De l'aveu même du promoteur, la préservation des eaux souterraines constitue l'enjeu environnemental le plus important de l'exploitation de la cimenterie. Les taux de phosphore seront mesurés lors de la construction et le résultat des mesures sera un préalable à la demande de certificat d'autorisation du ministère de l'Environnement pour l'exploitation de la cimenterie. Des vérifications seront effectuées dans un rayon de un kilomètre du site.

Par ailleurs, les promoteurs assurent que la cimenterie aura des impacts mineurs sur la faune, la flore et les cours d'eau environnants.

Le promoteur s'est engagé toutefois à créer des programmes de surveillance et de suivi environnemental, pendant la phase de construction de la cimenterie et lors de la production. Un département des plaintes sera aussi créé.

L'étude, préparée par Génivar, a été déposée en avril 2013 au ministère de l'Environnement.

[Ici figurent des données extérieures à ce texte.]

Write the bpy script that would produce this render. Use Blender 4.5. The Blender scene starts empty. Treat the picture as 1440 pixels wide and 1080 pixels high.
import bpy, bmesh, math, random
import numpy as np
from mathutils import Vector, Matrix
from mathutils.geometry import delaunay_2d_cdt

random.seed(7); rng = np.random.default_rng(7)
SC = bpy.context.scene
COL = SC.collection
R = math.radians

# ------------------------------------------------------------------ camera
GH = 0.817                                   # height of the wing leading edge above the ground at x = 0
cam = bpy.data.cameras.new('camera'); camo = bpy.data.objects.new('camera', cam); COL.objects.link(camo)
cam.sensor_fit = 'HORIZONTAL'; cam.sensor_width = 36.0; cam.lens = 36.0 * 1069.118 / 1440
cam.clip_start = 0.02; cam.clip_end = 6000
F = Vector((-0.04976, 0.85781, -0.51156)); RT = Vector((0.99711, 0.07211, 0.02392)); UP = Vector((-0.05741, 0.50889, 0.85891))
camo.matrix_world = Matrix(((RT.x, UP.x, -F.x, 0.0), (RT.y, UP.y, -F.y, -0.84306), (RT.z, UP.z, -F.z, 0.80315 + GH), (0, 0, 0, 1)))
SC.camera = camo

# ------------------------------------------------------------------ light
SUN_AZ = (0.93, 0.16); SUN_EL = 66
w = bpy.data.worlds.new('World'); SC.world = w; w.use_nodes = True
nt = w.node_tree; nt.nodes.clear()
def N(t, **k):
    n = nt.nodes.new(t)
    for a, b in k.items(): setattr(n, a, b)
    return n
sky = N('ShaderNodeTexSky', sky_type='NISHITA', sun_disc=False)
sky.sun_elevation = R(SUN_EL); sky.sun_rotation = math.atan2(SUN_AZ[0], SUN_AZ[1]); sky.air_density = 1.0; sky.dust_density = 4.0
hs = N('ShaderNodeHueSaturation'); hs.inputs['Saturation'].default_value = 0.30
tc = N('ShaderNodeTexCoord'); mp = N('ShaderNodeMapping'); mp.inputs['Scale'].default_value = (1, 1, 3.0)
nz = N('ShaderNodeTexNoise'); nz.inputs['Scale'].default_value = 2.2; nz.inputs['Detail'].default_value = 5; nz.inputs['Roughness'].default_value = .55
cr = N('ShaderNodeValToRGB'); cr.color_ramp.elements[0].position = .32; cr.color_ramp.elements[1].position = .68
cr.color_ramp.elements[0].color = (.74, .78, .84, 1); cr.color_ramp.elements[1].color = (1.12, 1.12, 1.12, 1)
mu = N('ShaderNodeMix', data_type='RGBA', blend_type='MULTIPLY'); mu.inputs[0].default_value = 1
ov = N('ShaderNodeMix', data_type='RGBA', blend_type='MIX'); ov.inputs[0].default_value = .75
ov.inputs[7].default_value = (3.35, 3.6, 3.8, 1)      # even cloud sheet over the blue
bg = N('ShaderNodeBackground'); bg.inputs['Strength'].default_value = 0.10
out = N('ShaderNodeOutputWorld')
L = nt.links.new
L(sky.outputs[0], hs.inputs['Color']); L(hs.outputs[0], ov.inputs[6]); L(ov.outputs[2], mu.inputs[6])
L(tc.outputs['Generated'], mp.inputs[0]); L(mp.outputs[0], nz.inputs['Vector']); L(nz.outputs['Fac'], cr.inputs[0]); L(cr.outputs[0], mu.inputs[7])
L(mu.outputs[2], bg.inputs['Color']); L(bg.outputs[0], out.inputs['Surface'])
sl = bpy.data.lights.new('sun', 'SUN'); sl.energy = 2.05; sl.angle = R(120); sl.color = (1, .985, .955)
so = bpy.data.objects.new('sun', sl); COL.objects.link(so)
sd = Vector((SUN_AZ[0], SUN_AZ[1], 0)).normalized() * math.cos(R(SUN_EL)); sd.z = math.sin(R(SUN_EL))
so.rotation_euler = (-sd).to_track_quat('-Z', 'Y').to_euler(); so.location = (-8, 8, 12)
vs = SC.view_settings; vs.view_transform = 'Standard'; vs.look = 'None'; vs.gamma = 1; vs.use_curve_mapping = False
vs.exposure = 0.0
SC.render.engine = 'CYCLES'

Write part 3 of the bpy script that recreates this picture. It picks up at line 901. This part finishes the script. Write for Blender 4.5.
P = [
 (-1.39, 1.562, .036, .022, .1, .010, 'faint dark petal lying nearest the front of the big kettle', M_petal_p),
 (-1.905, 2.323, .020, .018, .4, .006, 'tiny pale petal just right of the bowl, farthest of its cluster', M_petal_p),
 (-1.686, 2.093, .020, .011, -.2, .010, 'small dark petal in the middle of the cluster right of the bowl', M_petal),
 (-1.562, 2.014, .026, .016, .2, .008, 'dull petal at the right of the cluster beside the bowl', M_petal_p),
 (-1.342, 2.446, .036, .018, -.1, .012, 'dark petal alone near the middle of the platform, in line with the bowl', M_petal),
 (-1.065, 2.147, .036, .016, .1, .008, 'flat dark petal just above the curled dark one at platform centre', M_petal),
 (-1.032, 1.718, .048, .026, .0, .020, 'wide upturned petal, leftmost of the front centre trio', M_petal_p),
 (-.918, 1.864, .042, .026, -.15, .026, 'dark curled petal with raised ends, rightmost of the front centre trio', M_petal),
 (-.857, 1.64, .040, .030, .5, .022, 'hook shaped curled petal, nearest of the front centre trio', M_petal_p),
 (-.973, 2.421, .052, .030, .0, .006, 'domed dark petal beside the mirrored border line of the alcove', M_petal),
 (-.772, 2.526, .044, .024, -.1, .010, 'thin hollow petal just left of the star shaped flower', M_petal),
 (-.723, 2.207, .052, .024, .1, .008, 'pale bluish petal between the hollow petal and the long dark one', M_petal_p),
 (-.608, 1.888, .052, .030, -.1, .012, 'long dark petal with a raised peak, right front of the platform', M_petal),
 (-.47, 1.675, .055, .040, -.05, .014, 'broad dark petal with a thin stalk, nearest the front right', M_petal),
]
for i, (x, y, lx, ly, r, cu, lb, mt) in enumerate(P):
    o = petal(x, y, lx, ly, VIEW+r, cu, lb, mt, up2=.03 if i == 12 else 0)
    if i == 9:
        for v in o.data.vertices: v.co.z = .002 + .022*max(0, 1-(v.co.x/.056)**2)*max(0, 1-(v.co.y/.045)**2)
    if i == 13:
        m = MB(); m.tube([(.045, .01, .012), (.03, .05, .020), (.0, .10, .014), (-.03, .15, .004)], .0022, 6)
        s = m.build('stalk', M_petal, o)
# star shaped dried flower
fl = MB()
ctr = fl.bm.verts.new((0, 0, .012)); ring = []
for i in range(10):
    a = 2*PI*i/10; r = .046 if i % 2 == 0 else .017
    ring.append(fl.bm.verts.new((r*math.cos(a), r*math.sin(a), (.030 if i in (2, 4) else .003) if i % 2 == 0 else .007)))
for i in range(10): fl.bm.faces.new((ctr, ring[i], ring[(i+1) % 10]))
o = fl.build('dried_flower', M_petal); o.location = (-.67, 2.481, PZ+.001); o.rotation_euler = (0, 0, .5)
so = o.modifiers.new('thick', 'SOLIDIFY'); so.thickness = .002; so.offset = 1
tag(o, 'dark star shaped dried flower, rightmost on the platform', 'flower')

Par la suite Ciment McInnis a répondu à 300 questions, portant sur 45 points, en provenance du ministère de l'Environnement et du Secrétariat Mi'gmawi Mawioni .

Pour répondre à ces préoccupations, les promoteurs ont pris 70 engagements. Ciment McInnis mettra aussi en place 80 mesures d'atténuation durant les phases de construction et d'exploitation.

Impacts économiques

Ciment McInnis s'engage à privilégier l'embauche locale et régionale.

Les commerces et entreprises de la région seront favorisés. L'entreprise se montre aussi ouverte à collaborer à des mesures de formation de la main-d'uvre. Ciment McInnis met aussi l'accent sur la communication et les relations avec la communauté.

L'entreprise cible clairement ces mesures comme des priorités pour atténuer les impacts de son projet sur le milieu humain.

Au total, 180 à 200 personnes travailleront à la carrière ou à la cimenterie. Un montant de 577 millions sera investi au cours des deux prochaines années pour construire l'usine. Quelque 600 personnes travailleront sur le chantier au plus fort de la construction. Ciment McInnis estime qu'au total le projet génèrera 450 emplois directs ou indirects dans la région.

Les promoteurs souhaitent lancer les travaux d'ici la fin de l'année. La production commerciale au début de 2016.

Un soutien de 350 millions de dollars, sous forme de garantie de prêt, a été demandé au gouvernement du Québec. La demande est à l'étude.

Ciment McInnis est la propriété de Beaudier inc. à 67 %, une société de gestion de la famille Beaudoin qui est par ailleurs propriétaire de Produits récréatifs Bombardier. Le reste de l'actionnariat est détenu par les anciens promoteurs de Cimbec.

Il n'y a pas eu de nouveau projet de cimenterie depuis 31 ans au Québec.